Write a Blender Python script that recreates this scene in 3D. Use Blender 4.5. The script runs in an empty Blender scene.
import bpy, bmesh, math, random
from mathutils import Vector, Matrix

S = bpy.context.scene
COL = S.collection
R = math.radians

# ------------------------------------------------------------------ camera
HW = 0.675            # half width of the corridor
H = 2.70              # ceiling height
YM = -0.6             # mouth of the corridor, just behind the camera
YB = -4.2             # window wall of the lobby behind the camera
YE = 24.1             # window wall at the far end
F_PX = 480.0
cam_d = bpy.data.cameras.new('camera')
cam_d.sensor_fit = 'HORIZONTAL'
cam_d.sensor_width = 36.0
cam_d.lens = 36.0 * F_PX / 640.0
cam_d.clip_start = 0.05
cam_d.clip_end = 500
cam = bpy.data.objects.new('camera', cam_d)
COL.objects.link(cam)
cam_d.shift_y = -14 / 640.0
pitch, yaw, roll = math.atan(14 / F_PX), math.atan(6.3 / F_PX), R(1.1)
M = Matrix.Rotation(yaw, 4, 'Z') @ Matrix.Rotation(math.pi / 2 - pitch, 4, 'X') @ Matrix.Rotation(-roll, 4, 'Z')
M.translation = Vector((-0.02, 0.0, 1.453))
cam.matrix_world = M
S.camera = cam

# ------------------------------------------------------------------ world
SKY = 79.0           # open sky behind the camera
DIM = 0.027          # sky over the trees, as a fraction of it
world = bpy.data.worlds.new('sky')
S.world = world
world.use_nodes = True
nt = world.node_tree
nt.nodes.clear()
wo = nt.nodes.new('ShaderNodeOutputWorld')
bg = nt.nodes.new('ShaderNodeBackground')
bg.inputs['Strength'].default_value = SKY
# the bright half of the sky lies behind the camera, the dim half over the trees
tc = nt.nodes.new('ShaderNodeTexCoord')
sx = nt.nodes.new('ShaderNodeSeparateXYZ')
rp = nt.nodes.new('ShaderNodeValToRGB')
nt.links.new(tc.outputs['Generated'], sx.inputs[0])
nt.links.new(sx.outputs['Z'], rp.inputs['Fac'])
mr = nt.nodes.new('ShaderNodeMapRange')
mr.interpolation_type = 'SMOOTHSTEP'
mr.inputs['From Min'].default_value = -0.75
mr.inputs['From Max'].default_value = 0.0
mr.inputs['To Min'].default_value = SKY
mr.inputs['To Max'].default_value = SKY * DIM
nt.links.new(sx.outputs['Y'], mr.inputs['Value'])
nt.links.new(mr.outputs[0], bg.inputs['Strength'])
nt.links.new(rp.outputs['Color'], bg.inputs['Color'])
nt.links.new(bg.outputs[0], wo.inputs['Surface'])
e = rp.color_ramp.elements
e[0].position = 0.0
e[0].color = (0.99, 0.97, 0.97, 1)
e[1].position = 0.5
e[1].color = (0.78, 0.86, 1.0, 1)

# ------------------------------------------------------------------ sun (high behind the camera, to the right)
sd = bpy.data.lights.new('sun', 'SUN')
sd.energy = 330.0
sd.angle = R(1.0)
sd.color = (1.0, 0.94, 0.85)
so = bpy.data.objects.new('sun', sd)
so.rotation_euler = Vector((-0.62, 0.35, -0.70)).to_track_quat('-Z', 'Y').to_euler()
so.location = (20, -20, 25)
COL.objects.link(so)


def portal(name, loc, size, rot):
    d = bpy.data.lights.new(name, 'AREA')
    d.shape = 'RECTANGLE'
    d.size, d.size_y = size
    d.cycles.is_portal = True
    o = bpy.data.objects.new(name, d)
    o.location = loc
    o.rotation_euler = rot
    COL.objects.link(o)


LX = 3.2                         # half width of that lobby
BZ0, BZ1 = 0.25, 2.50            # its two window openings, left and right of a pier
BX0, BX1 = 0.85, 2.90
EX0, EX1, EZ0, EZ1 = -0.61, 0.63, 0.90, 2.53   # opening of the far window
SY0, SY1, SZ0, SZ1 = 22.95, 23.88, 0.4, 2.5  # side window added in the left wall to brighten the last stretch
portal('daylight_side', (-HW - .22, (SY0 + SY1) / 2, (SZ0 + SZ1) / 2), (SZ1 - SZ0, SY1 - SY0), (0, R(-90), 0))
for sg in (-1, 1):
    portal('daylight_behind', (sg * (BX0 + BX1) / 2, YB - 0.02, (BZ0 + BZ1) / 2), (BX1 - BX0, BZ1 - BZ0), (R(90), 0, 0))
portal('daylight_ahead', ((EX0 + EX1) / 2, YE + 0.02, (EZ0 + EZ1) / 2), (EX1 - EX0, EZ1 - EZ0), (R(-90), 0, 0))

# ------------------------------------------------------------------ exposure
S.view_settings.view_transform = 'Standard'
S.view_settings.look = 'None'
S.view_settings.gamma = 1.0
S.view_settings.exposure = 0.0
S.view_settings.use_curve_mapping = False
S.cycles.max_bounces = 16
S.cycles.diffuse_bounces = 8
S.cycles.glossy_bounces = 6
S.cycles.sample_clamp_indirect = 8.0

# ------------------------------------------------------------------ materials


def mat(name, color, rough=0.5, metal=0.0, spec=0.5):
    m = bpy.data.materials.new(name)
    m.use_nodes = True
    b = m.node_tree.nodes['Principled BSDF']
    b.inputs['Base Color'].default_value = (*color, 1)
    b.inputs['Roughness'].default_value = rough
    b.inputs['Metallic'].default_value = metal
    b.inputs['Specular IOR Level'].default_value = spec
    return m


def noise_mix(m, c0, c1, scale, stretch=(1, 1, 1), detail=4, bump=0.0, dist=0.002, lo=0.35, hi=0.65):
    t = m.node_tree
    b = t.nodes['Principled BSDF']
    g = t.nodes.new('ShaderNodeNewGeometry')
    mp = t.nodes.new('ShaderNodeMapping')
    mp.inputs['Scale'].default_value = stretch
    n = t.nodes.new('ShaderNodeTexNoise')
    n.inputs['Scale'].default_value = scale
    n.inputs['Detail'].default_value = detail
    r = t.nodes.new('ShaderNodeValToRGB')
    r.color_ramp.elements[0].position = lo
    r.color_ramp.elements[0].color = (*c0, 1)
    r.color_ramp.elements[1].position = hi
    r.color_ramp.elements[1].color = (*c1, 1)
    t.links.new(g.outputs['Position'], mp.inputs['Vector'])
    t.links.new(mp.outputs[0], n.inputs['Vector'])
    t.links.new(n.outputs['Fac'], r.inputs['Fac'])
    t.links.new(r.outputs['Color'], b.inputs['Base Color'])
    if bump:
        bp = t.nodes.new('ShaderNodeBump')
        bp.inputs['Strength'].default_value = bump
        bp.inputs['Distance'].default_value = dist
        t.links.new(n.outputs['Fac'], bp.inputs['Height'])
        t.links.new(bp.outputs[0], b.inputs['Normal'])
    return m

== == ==

The lines from the top of the data above down to the line containing "R = math.radians" are to be copied exactly; no other line should appear.

Write a Blender Python script that recreates this scene in 3D. Use Blender 4.5. The script runs in an empty Blender scene.
import bpy, bmesh, math, random
from mathutils import Vector, Matrix

S = bpy.context.scene
COL = S.collection
R = math.radians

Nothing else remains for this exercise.